BRIEF:
Copy out each line that includes the word "from".

INFORMATION SHOWN:
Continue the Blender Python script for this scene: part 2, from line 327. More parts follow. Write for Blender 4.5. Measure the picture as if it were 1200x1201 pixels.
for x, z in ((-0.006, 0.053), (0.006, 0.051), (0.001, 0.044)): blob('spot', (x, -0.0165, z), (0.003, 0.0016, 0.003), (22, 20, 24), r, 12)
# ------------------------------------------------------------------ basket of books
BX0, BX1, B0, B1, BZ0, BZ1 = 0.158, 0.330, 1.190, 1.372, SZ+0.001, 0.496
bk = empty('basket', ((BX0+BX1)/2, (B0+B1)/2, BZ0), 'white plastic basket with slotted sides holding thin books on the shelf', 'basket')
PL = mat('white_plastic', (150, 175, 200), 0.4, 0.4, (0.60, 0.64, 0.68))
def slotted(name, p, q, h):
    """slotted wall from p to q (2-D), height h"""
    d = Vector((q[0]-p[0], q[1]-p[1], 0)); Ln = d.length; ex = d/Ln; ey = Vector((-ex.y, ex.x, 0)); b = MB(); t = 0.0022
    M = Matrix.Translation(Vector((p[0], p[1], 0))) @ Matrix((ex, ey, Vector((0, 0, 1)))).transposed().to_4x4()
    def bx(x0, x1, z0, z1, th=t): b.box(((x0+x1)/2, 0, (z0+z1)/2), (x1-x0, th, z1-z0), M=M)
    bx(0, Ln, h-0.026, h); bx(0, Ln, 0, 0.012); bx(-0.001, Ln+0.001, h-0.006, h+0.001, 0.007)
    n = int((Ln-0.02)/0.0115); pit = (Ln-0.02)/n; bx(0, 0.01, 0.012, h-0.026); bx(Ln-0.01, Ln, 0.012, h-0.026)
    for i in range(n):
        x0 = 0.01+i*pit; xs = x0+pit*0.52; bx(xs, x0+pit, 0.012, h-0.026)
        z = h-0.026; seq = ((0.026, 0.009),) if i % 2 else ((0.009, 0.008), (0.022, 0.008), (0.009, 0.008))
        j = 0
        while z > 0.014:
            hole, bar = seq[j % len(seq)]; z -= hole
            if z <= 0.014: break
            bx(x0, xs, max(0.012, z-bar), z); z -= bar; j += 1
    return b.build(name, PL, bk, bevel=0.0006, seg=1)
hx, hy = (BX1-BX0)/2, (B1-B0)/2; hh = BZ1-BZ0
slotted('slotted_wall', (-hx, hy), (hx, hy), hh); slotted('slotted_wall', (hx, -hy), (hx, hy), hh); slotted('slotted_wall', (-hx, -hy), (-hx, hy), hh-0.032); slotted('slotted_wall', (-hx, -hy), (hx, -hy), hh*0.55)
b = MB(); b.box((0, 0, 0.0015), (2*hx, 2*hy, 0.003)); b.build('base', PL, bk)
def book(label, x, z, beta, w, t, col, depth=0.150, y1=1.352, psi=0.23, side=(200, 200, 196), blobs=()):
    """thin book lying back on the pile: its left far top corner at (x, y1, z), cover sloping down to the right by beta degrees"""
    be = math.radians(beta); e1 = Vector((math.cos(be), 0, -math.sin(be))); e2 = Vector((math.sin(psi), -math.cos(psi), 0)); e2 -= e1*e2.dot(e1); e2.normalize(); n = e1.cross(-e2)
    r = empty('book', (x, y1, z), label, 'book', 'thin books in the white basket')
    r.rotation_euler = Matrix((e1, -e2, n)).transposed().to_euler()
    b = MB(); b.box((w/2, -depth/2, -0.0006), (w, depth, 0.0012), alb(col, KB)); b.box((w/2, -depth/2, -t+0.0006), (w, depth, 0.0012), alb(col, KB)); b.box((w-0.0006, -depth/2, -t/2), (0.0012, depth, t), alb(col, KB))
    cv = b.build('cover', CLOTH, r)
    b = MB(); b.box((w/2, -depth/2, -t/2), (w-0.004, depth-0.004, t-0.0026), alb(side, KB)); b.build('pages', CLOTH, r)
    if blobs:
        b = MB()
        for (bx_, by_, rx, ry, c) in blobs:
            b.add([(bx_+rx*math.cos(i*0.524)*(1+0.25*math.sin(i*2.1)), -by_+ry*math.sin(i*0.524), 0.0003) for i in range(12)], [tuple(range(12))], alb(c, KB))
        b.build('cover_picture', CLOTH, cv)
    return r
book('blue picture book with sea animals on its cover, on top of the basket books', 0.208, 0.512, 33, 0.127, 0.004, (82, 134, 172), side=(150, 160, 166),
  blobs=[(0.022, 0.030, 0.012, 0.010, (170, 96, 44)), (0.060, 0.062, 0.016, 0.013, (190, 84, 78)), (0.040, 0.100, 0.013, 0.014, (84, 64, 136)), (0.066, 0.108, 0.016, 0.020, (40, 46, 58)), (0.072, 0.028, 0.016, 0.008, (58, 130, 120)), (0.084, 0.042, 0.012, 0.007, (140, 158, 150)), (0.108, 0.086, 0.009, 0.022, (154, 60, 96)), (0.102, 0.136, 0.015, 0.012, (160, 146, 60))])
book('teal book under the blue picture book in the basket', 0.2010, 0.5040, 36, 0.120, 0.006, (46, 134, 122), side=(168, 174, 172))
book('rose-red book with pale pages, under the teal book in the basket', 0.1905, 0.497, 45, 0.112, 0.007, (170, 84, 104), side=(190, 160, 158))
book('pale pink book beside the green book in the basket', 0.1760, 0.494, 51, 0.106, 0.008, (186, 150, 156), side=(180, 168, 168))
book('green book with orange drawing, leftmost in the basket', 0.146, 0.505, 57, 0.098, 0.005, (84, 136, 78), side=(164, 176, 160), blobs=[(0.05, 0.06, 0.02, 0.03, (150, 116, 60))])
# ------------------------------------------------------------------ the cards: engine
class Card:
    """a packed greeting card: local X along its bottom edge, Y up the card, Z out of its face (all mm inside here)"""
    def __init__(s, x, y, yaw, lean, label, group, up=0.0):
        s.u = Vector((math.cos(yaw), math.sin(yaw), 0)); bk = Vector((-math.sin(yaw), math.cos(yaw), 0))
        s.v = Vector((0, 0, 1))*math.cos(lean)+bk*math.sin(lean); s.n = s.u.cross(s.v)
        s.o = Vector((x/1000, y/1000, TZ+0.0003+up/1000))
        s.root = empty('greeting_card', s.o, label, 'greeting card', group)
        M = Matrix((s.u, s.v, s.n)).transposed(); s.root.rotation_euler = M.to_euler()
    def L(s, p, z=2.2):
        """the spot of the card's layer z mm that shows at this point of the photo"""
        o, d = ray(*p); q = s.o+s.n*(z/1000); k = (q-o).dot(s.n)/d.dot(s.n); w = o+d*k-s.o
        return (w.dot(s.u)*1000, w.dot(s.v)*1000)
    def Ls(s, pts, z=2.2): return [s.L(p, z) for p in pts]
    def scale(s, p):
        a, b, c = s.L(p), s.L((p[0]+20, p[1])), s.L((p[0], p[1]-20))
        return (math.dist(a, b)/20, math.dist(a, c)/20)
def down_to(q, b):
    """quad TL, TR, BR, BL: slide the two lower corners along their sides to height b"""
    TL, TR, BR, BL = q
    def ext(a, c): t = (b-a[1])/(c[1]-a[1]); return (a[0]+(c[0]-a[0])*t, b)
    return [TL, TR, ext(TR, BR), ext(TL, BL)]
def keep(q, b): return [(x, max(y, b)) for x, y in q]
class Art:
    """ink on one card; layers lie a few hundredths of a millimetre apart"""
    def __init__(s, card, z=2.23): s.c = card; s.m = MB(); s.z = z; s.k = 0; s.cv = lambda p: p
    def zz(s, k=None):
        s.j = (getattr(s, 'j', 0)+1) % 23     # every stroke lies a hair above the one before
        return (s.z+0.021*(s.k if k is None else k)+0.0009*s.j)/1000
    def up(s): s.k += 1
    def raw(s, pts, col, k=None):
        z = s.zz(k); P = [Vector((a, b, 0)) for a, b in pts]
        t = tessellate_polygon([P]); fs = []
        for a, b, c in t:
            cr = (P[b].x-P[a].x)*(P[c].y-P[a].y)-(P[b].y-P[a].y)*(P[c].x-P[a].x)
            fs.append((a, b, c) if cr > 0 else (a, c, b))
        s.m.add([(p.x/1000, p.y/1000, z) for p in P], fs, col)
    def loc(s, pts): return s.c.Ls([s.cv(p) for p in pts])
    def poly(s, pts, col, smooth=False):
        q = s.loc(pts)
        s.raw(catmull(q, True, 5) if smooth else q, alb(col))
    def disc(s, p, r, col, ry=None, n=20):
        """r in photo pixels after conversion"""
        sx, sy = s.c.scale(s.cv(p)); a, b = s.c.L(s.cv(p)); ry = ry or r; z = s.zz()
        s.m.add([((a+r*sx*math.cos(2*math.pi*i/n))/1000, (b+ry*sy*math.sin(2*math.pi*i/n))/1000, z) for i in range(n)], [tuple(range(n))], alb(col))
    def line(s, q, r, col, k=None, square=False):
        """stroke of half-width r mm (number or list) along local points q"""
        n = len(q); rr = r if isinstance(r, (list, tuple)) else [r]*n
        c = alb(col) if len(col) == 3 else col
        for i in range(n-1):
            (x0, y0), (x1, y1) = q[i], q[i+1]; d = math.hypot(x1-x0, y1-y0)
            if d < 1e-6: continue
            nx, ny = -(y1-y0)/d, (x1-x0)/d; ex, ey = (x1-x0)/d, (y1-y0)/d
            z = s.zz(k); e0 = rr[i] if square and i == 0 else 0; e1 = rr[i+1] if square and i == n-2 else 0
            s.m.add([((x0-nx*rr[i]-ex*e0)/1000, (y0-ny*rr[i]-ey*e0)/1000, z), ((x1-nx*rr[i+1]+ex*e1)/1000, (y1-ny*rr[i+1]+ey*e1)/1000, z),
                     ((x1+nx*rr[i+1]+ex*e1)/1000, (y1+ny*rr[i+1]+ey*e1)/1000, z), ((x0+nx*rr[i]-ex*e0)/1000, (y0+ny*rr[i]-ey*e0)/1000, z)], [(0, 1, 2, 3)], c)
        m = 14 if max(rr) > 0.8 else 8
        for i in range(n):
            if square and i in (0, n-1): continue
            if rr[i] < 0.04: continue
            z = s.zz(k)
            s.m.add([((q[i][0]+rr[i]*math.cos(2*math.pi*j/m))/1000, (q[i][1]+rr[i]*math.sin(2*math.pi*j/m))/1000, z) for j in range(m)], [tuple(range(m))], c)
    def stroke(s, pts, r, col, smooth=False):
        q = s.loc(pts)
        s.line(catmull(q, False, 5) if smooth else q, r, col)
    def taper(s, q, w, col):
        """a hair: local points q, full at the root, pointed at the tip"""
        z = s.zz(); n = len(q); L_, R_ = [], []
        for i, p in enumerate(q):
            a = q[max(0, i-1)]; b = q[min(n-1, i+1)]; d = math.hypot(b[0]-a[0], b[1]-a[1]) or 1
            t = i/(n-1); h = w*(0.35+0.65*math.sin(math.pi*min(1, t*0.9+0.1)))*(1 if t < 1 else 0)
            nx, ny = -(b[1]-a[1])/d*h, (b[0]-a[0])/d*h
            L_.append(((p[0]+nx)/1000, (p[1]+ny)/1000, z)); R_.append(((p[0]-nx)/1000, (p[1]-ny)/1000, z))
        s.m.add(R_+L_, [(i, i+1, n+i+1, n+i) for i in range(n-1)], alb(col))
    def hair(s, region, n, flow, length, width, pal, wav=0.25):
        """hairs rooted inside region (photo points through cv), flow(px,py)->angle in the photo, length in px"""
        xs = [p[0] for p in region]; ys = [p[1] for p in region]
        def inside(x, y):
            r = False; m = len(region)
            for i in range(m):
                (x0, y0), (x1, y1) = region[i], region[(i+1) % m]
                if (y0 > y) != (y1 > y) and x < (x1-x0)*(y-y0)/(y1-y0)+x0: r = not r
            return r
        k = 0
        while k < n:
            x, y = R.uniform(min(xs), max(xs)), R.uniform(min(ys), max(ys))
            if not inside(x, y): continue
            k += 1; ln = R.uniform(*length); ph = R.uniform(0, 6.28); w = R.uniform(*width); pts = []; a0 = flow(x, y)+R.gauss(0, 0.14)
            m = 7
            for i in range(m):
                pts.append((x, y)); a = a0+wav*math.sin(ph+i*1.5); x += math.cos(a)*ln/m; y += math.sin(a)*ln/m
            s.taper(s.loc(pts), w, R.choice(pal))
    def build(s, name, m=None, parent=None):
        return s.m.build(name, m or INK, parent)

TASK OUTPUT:
Continue the Blender Python script for this scene: part 2, from line 327. More parts follow. Write for Blender 4.5. Measure the picture as if it were 1200x1201 pixels.
    """slotted wall from p to q (2-D), height h"""